Well. I just saw an excellent example of how someone used a functional reason to purchase with a strong implied benefit message woven in.

Crystal Light. Who’da thunk? And please don’t ask me what made me pay attention. I am not in the target market (I am not female).

Nor do I even like the crap (I only know because some women I know make it).

So. Anyway. They have this TV commercial I just saw.

Excellent example of selling a great benefit that is relevant and a consumer need and a consumer want AND without actually saying it out loud they meet the key category attribute (great taste). Awesome job Crystal people.

How? (you may ask…and even if you don’t I will tell ya)

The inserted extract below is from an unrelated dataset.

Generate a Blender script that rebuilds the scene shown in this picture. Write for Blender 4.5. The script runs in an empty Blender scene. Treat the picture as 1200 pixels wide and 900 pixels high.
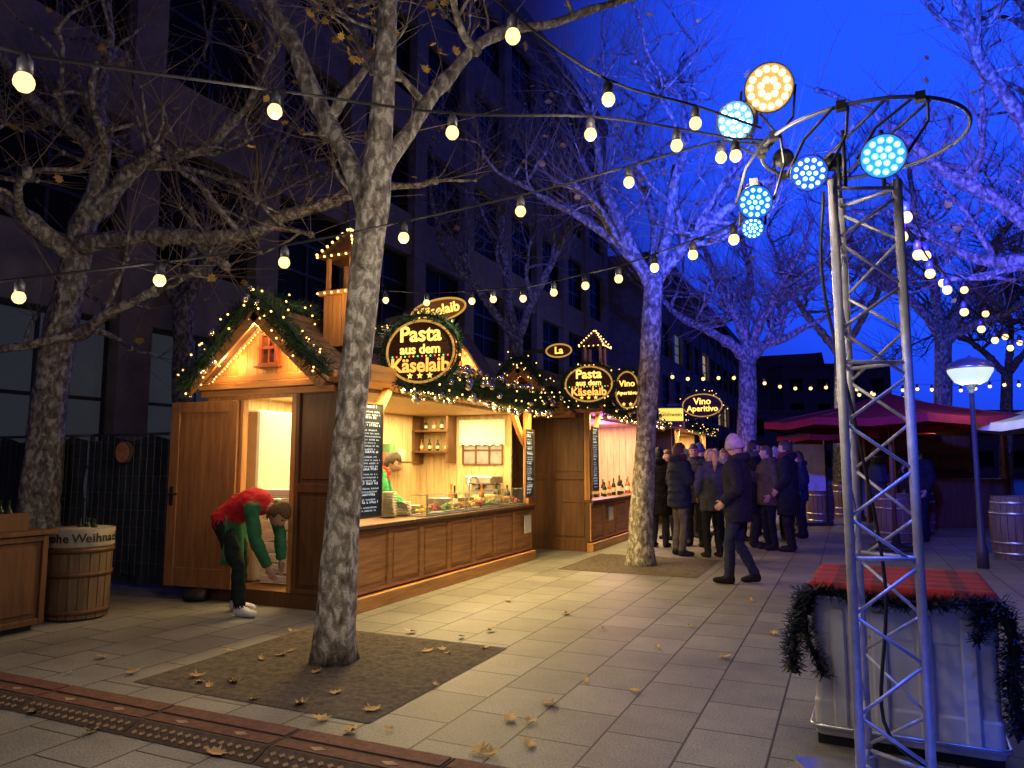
import bpy, math, random
from mathutils import Vector, Matrix, noise, kdtree
random.seed(11)
U=random.uniform
rad=math.radians
scene=bpy.context.scene; COL=scene.collection
V=Vector
H=1.45; A=rad(24.5); F=857.0; TH=math.atan(93/857)
sa,ca,st,ct=math.sin(A),math.cos(A),math.sin(TH),math.cos(TH)
FW=V((-sa,ca,0)); RT=V((ca,sa,0)); Z=V((0,0,1))
CT=.84   # counter height
def PX(px,py,d):
    xr=(px-600)/F; yr=(450-py)/F; t=d/(ct-yr*st)
    return FW*d+RT*(t*xr)+V((0,0,H+t*(yr*ct+st)))
def G(px,py,z=0.0):
    xr=(px-600)/F; yr=(450-py)/F; t=(z-H)/(yr*ct+st)
    return FW*(t*(ct-yr*st))+RT*(t*xr)+V((0,0,z))

# ---------------------------------------------------------------- materials
MC={}
def mat(name,c=(.5,.5,.5),rough=.7,metal=0,var=.3,scale=6,bump=.15,stretch=(1,1,1),emit=0,ecol=None,trans=0,spec=.4,alpha=1):
    if name in MC: return MC[name]
    m=bpy.data.materials.new(name); m.use_nodes=True; nt=m.node_tree; N=nt.nodes; L=nt.links
    b=N['Principled BSDF']; b.inputs['Roughness'].default_value=rough; b.inputs['Metallic'].default_value=metal
    b.inputs['Specular IOR Level'].default_value=spec
    tc=N.new('ShaderNodeTexCoord'); mp=N.new('ShaderNodeMapping'); mp.inputs['Scale'].default_value=stretch
    L.new(tc.outputs['Object'],mp.inputs['Vector'])
    nz=N.new('ShaderNodeTexNoise'); nz.inputs['Scale'].default_value=scale; nz.inputs['Detail'].default_value=6; nz.inputs['Roughness'].default_value=.65
    L.new(mp.outputs['Vector'],nz.inputs['Vector'])
    cr=N.new('ShaderNodeValToRGB'); cr.color_ramp.elements[0].position=.3; cr.color_ramp.elements[1].position=.7
    cr.color_ramp.elements[0].color=(*[max(0,x*(1-var)) for x in c],1); cr.color_ramp.elements[1].color=(*[min(1,x*(1+var)) for x in c],1)
    L.new(nz.outputs['Fac'],cr.inputs['Fac']); L.new(cr.outputs['Color'],b.inputs['Base Color'])
    if bump>0:
        bp=N.new('ShaderNodeBump'); bp.inputs['Strength'].default_value=bump; bp.inputs['Distance'].default_value=.02
        L.new(nz.outputs['Fac'],bp.inputs['Height']); L.new(bp.outputs['Normal'],b.inputs['Normal'])
    if emit>0:
        b.inputs['Emission Color'].default_value=(*(ecol or c),1); b.inputs['Emission Strength'].default_value=emit
        m.cycles.emission_sampling='NONE'
    if trans>0: b.inputs['Transmission Weight'].default_value=trans; b.inputs['IOR'].default_value=1.15
    MC[name]=m; return m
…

“Water. Your body needs water …”

“Women who drink Crystal Light drink 20% more of it <water>.”

Well executed strategy.

People always know they don’t drink enough water. People want to drink more water. People don’t drink more water because…well…it has no taste. So. If people actually drink more water (20% more if we believe this) with Crystal Light I would imagine we would have to believe (perceive) it must taste good enough to actually drink 20% more liquid (and they never actually told us their product tasted good).

Even better?

I bet this is, at its worst, a parity claim. Shit. I don’t know. People who drink Kool Aid may actually drink 21.3% more water. But what I do know is that if I (assuming I were a woman) feel like I am not drinking enough water, I would be tempted to at least try good ole C Light. Oh. And just as I slammed Domino’s for trying to tell everyone “hey, we taste great now” I am applauding Crystal Light because all they are really doing is saying “hey, here is a REAL reason to try us” assuming if their stuff tastes like crap…well…then people won’t come back.

They get it.

Give me a functional reason to use your product. Let me judge whether the taste is good enough to repurchase the functional aspect. And, who knows, I may actually just like drinking it and damn the functional benefit.

Look. I may not like the actual produced execution (it’s just not my thing what they actually created) but the messaging is dead on. That I like.

Oh. The song being used is “The Feeling” by Sea Dragon. An okay use of a song. I say okay because I think the words are right and relevant, but I am not sure I would have chosen a different tempo. But that is being really really nitpicky.